- [SET TASK]
Your task is to copy the listing exactly, with the pictures left out.

— begin DATA LINES —

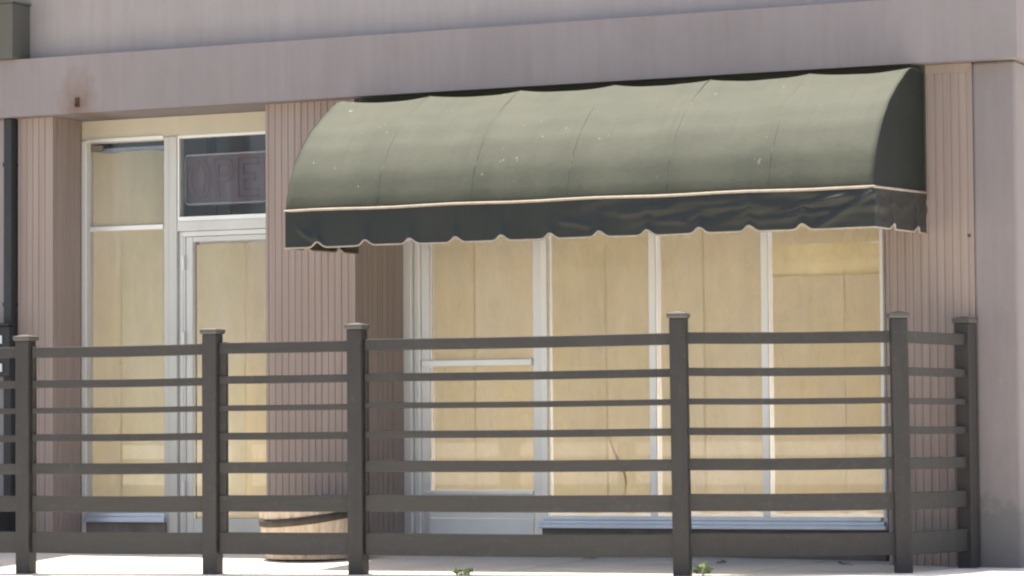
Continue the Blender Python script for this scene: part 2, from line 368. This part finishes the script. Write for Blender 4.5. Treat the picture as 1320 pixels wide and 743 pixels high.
# --- display window bay, plane y = .75
yw = .52
bay = []
def wx(x): return x + .22 * (.507 + (x + 1.168) / 3.488 * -.184)
obj('header_panel', boxes((-1.05, 2.578, yw, yw + .06, 2.78, BZ0 - .003)), M['cream'], B)
JB = obj('door_jamb', boxes((-1.169, -1.102, yw - .03, yw + .06, .03, 2.779), (-1.101, -1.066, yw + .005, yw + .06, .03, 2.779)), M['bayframe'], B, bevel=.006)
obj('jamb_bead', boxes((-1.065, -1.042, yw - .022, yw + .05, .03, 2.779)), M['bright'], JB, bevel=.004)
SD = obj('side_door', boxes((-1.041, -.978, yw, yw + .05, .05, 2.778), (-.19, -.122, yw, yw + .05, .05, 2.778), (-.977, -.191, yw + .002, yw + .048, 2.70, 2.777)), M['bayframe'], B, bevel=.005)
obj('push_bar', boxes((-1.03, -.191, yw - .03, yw + .047, 1.332, 1.378)), M['bright'], SD, bevel=.006)
obj('pane', boxes((-.977, -.191, yw + .022, yw + .028, .487, 2.699)), M['glass'], SD)
paper(SD, -.965, -.193, .49, 2.69, yw + .04, PAPER['warm'], 0, seed=21, widths=(.28, .5))
obj('kick_rail', boxes((-1.025, -.191, yw - .008, yw + .046, .46, .486)), M['bright'], SD, bevel=.004)
obj('kick_panel', boxes((-.977, -.191, yw + .006, yw + .044, .30, .459), (-.977, -.191, yw, yw + .044, .05, .296)), M['baykick'], SD, bevel=.003)
WN = obj('window', boxes((.675, .70, yw, yw + .05, .318, 2.778), (1.478, 1.503, yw, yw + .05, .318, 2.778), (2.303, 2.33, yw, yw + .05, .2, 2.778), (2.331, 2.578, yw + .02, yw + .06, -.1, 2.778)), M['bayframe'], B, bevel=.004)
obj('corner_post', boxes((-.121, -.075, yw - .02, yw + .05, .318, 2.778)), M['bright'], WN, bevel=.004)
for x in (.676, 1.479): obj('mullion', boxes((x, x + .05, yw - .018, yw - .001, .318, 2.777)), M['bright'], WN, bevel=.004)
obj('side_bead', boxes((2.302, 2.322, yw - .012, yw - .001, .318, 2.777)), M['bright'], WN)
for k, (a, b) in enumerate(((-.074, .674), (.729, 1.477), (1.53, 2.302))):
    obj('pane', boxes((a, b, yw + .022, yw + .028, .318, 2.777)), M['glass'], WN)
    paper(WN, a + .012, b - .002, .325, 1.89 if k == 2 else 2.77, yw + .04, PAPER['warm'], .03, wr=.016 if k != 1 else .022, seed=40 + k * 3, widths=(.30, .52))
bm = bmesh.new(); L_, R_ = [], []
for k in range(25):
    t = k / 24; x = .44 + .05 * math.sin(t * 5.2) - .03 * t; w = .003 + .011 * math.sin(math.pi * t) ** 2
    L_.append(bm.verts.new((x - w, yw + .034, .40 + .50 * t))); R_.append(bm.verts.new((x + w * .4, yw + .024 + .008, .40 + .50 * t)))
for k in range(24): bm.faces.new((L_[k], R_[k], R_[k + 1], L_[k + 1]))
obj('paper_fold', bm, M['fold'], WN, True)
paper(WN, 1.542, 2.30, 1.87, 2.10, yw + .036, PAPER['patch'], .02, wr=.004, seed=77, widths=(.8, .9), topgap=.02)
paper(WN, 1.542, 2.30, 2.08, 2.77, yw + .042, PAPER['warm'], .02, seed=50)
obj('sill', boxes((-.13, 2.335, yw - .06, yw - .021, .235, .262), (-.13, 2.325, yw - .05, yw + .04, .263, .288), (-.10, 2.30, yw - .04, yw + .03, .289, .316)), M['sill'], WN, bevel=.004)
obj('stem_wall', boxes((-.121, 2.33, yw - .015, yw + .06, -.15, .234)), M['stem'], WN)
obj('base_strip', boxes((-.121, 2.33, yw - .04, yw - .016, -.15, .17)), M['stem'], WN)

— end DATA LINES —

- [EXERCISE RESULT]
Continue the Blender Python script for this scene: part 2, from line 368. This part finishes the script. Write for Blender 4.5. Treat the picture as 1320 pixels wide and 743 pixels high.
# --- display window bay, plane y = .75
yw = .52
bay = []
def wx(x): return x + .22 * (.507 + (x + 1.168) / 3.488 * -.184)
obj('header_panel', boxes((-1.05, 2.578, yw, yw + .06, 2.78, BZ0 - .003)), M['cream'], B)
JB = obj('door_jamb', boxes((-1.169, -1.102, yw - .03, yw + .06, .03, 2.779), (-1.101, -1.066, yw + .005, yw + .06, .03, 2.779)), M['bayframe'], B, bevel=.006)
obj('jamb_bead', boxes((-1.065, -1.042, yw - .022, yw + .05, .03, 2.779)), M['bright'], JB, bevel=.004)
SD = obj('side_door', boxes((-1.041, -.978, yw, yw + .05, .05, 2.778), (-.19, -.122, yw, yw + .05, .05, 2.778), (-.977, -.191, yw + .002, yw + .048, 2.70, 2.777)), M['bayframe'], B, bevel=.005)
obj('push_bar', boxes((-1.03, -.191, yw - .03, yw + .047, 1.332, 1.378)), M['bright'], SD, bevel=.006)
obj('pane', boxes((-.977, -.191, yw + .022, yw + .028, .487, 2.699)), M['glass'], SD)
paper(SD, -.965, -.193, .49, 2.69, yw + .04, PAPER['warm'], 0, seed=21, widths=(.28, .5))
obj('kick_rail', boxes((-1.025, -.191, yw - .008, yw + .046, .46, .486)), M['bright'], SD, bevel=.004)
obj('kick_panel', boxes((-.977, -.191, yw + .006, yw + .044, .30, .459), (-.977, -.191, yw, yw + .044, .05, .296)), M['baykick'], SD, bevel=.003)
WN = obj('window', boxes((.675, .70, yw, yw + .05, .318, 2.778), (1.478, 1.503, yw, yw + .05, .318, 2.778), (2.303, 2.33, yw, yw + .05, .2, 2.778), (2.331, 2.578, yw + .02, yw + .06, -.1, 2.778)), M['bayframe'], B, bevel=.004)
obj('corner_post', boxes((-.121, -.075, yw - .02, yw + .05, .318, 2.778)), M['bright'], WN, bevel=.004)
for x in (.676, 1.479): obj('mullion', boxes((x, x + .05, yw - .018, yw - .001, .318, 2.777)), M['bright'], WN, bevel=.004)
obj('side_bead', boxes((2.302, 2.322, yw - .012, yw - .001, .318, 2.777)), M['bright'], WN)
for k, (a, b) in enumerate(((-.074, .674), (.729, 1.477), (1.53, 2.302))):
    obj('pane', boxes((a, b, yw + .022, yw + .028, .318, 2.777)), M['glass'], WN)
    paper(WN, a + .012, b - .002, .325, 1.89 if k == 2 else 2.77, yw + .04, PAPER['warm'], .03, wr=.016 if k != 1 else .022, seed=40 + k * 3, widths=(.30, .52))
bm = bmesh.new(); L_, R_ = [], []
for k in range(25):
    t = k / 24; x = .44 + .05 * math.sin(t * 5.2) - .03 * t; w = .003 + .011 * math.sin(math.pi * t) ** 2
    L_.append(bm.verts.new((x - w, yw + .034, .40 + .50 * t))); R_.append(bm.verts.new((x + w * .4, yw + .024 + .008, .40 + .50 * t)))
for k in range(24): bm.faces.new((L_[k], R_[k], R_[k + 1], L_[k + 1]))
obj('paper_fold', bm, M['fold'], WN, True)
paper(WN, 1.542, 2.30, 1.87, 2.10, yw + .036, PAPER['patch'], .02, wr=.004, seed=77, widths=(.8, .9), topgap=.02)
paper(WN, 1.542, 2.30, 2.08, 2.77, yw + .042, PAPER['warm'], .02, seed=50)
obj('sill', boxes((-.13, 2.335, yw - .06, yw - .021, .235, .262), (-.13, 2.325, yw - .05, yw + .04, .263, .288), (-.10, 2.30, yw - .04, yw + .03, .289, .316)), M['sill'], WN, bevel=.004)
obj('stem_wall', boxes((-.121, 2.33, yw - .015, yw + .06, -.15, .234)), M['stem'], WN)
obj('base_strip', boxes((-.121, 2.33, yw - .04, yw - .016, -.15, .17)), M['stem'], WN)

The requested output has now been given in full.